Amazingly he took her back. I have been insistent from this point on that I don't want her near my kids. He initially agreed, saying he would have her meet me first once she was 'recovered'. She refused. He then told me he wouldn't let them meet her without warning me, then took them to dinner with her in half term without my knowledge. I told him in no uncertain terms that she was not to be there with them overnight, to drink around them, or drive them anywhere. Following weekend he allowed all three, again without telling me - I found out from the kids - and did so on a weekend I was away and couldn't have come back easily to intervene had I found out. He refuses to acknowledge my concerns, just parrots that she is a 'totally different person now' without being able to articulate how or why. His behaviour has changed massively since he has been with her.
I am now insisting on no contact with her. I have involved social services who support my position and share my concerns and have advised me to withhold contact if he will not give an undertaking that she won't be around them. I'm a newly qualified social worker. I also sought advice from a tutor who agreed with my position and advised I would be negligent NOT to place parameters in contact. Three social workers telling him his children should be kept away from her and still he insists he knows better.
He's been offered the opportunity to have a contact agreement drawn up by my solicitor but has refused. I've filed for a court hearing for a prohibited steps order to prevent him bringing her into contact with them but hearing isn't until the end of July.

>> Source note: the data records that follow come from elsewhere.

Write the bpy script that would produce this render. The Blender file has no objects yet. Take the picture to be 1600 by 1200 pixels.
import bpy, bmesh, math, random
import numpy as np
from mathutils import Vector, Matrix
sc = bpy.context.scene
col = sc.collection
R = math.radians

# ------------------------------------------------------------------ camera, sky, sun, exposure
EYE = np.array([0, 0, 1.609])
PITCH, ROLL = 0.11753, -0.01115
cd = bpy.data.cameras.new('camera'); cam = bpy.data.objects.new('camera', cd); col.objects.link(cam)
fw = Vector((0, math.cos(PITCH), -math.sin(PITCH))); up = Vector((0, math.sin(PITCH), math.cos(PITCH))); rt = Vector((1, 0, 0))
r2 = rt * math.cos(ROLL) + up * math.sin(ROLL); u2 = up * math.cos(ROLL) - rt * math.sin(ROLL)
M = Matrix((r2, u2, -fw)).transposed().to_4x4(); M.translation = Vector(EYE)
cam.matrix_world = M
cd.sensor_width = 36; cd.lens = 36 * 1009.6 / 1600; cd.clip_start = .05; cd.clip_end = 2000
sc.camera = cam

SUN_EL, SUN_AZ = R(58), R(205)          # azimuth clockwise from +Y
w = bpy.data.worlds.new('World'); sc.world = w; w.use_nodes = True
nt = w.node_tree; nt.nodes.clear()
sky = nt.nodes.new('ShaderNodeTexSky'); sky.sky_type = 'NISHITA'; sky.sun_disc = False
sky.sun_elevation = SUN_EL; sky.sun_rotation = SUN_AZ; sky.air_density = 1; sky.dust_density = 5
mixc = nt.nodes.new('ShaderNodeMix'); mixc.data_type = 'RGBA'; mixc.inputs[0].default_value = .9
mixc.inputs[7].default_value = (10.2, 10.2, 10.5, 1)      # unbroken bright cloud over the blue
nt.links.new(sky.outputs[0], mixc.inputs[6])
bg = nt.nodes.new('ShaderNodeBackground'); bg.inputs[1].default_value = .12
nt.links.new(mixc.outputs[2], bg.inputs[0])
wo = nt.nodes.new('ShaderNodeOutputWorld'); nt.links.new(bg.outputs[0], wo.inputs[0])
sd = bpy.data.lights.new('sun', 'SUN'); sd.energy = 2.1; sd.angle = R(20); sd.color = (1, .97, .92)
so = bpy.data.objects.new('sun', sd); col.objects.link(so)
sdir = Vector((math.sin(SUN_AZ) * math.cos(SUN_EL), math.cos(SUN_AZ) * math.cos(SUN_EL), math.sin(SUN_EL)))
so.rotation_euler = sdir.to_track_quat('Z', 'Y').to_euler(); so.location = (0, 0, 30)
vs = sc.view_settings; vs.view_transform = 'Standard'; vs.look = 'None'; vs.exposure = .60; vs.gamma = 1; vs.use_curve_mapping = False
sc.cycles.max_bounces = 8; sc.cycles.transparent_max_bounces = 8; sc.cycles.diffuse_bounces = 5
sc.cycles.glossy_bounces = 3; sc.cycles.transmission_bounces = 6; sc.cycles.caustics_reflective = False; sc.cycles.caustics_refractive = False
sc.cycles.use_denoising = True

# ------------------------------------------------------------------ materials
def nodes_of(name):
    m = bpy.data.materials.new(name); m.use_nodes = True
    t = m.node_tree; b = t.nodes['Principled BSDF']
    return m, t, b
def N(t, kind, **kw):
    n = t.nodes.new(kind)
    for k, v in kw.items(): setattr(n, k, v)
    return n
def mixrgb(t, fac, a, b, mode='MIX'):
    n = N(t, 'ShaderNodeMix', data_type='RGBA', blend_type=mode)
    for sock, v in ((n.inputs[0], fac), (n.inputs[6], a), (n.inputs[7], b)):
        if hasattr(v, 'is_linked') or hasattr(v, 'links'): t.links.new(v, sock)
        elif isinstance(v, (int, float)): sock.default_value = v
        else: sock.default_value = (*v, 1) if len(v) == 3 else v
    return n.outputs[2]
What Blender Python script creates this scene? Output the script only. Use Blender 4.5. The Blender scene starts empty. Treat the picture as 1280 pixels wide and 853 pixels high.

He is supposed to have the children this weekend and they were looking forward to going. However he has point blank refused to give me assurance that his GF won't be around them, so as per SS advice I have to withhold contact, and his position is that it's my job to break the news to them. How in the fuck do I do this without hurting them? I don't want to spoil their relationship with their dad in the hopes we can get things back on track but I need to make it clear that I'm doing this to keep them safe and I'm out of options here. They are aware that they are not to be around the GF and child friendly reasons why.
What do I say??
Sorry if I've missed vital info, I'm exhausted and stressed, I'm not trying to drip feed.